Sa principale force est connue depuis longtemps. Les faits remontent à plus de 30 ans. Il n’existe donc plus aucune preuve matérielle dans cette affaire irrésolue. Le gendarme Laurent Iltis a ainsi raconté, près de quatre heures à la barre, comment il avait recherché le wagon sur lequel figurait une trace de main ensanglantée, les vêtements des enfants tués et même le bocal contenant des excréments découverts sur la scène de crime. « J’ai fait chou blanc ! »
« Il ne fait pas bon croiser sa route cette année-là. »
Mais, bien assis face au box, les six jurés ont aussi eu, la semaine dernière, un aperçu des faiblesses de celui qui l’occupe. Évoquant sa « marque comportementale », son « répertoire », sa « quasi-signature criminelle », les « Experts Montigny » ont expliqué, à tour de rôle, que cette scène de crime sentait quand même le Francis Heaulme à plein nez.

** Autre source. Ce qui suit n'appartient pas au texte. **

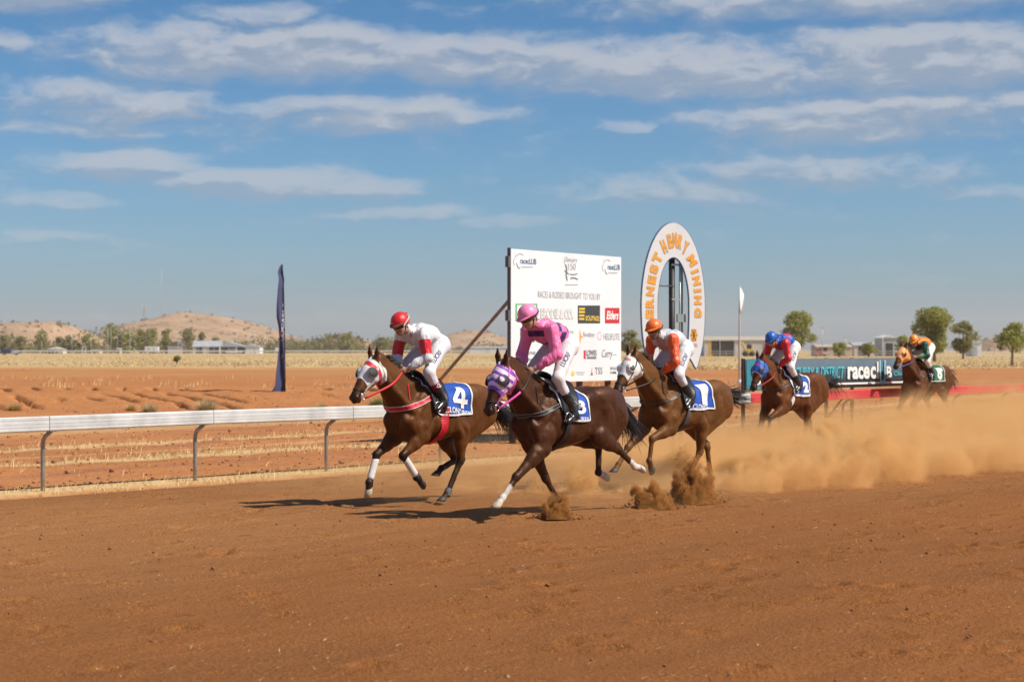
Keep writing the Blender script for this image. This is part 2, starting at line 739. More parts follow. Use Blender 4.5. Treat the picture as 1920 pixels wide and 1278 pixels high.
# ------------------------------------------------------------------ terrain
P0 = np.array([-6.31, 26.77])                 # foot of the rail post at the left
TD = np.array([0.6187, 0.7856])               # along the rail, away from the camera
ND = np.array([0.7856, -0.6187])              # from the rail towards the track


def st(s, t):
    p = P0 + TD * s + ND * t
    return Vector((p[0], p[1], 0))


def sstep(a, b, x):
    t = np.clip((x - a) / (b - a), 0, 1)
    return t * t * (3 - 2 * t)


def wav(X, Y, sc, seed, octv=3):
    return fbm(np.stack([X.ravel(), Y.ravel(), 0 * X.ravel()], 1), sc, octv, seed).reshape(X.shape)


def ground_h(X, Y):
    t = (X - P0[0]) * ND[0] + (Y - P0[1]) * ND[1]
    z = -0.07 * sstep(0.1, 0.9, t)
    off = sstep(0.0, -3.0, t)
    near = sstep(140, 60, Y)
    z = z + off * near * (0.022 * wav(X, Y, 0.9, 1) + 0.012 * wav(X, Y, 3.4, 2, 2))
    # graded bank of red earth beyond the rail
    w = 0.9 * wav(X, 0 * Y, 0.12, 3, 2)
    yy = Y + w + 0.02 * X
    bank = 0.46 * sstep(59, 74.5, yy) - 0.12 * sstep(75.2, 79.0, yy)
    z = z + bank * sstep(-4, -14, t)
    # wash-outs running down the bank
    face = sstep(59, 64, yy) * sstep(76, 73, yy)
    u = X * 0.92 + Y * 0.38
    ph = u / 1.15 + 0.35 * wav(X, Y, 0.35, 4, 2) + 0.05 * wav(X, Y, 3.0, 8, 2)
    k = np.abs(ph - np.round(ph)) * 1.15
    keep = sstep(0.05, 0.5, wav(X, Y, 0.33, 5, 2) + 0.25 * np.sin(np.round(ph) * 7.3))
    z = z - 0.36 * face * keep * np.maximum(0, 1 - k / 0.15)
    z = z + face * 0.028 * wav(X, Y, 4.2, 6, 2)
    # gentle swells far off
    far = sstep(90, 200, Y)
    z = z + far * 0.05 * wav(X, Y, 0.02, 7, 2)
    return z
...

L’un des enfants était déshabillé comme l’étaient la plupart de ses neuf victimes connues. Surtout, les deux victimes ont été massacrées dans un déchaînement de violence dont le « Routard du crime » était, à l’époque, coutumier. « Cette année-là, Heaulme est livré à l’alcool et à ses démons. L’histoire est en marche. Et il ne fait pas bon croiser sa route », résume le gendarme Francis Hans.
Le tueur en série a bien croisé la route des enfants
La cour d’assises sait bien que Francis Heaulme a « croisé la route » de Cyril Beining et d’Alexandre Beckrich, ce dimanche de 1986 où, d’après un témoin, il « faisait joli ». C’est le seul point que le tueur en série admet. « Montigny, c’est pas moi ! », répète-t-il comme un mantra, tout en reconnaissant être passé sur place le jour du drame et même avoir vu les cadavres des enfants.
« Est-ce que Francis Heaulme a le profil du tueur ? Oui. Mais doit-on le condamner sur la base de ses seules déclarations fantaisistes ? Non », a déjà commencé à plaider Alexandre Bouthier, l’un de ses avocats, sur les marches du palais de justice de Metz. Les aveux passés -ceux de Patrick Dils ou d’Henri Leclaire- ne valent plus rien. Il n’y a aucune certitude. Seules de nombreuses « probabilités ». C’est là-dessus que les jurés devront donc se fonder, jeudi, à l’heure de rendre leur verdict. En droit, on appelle cela « l’intime conviction ».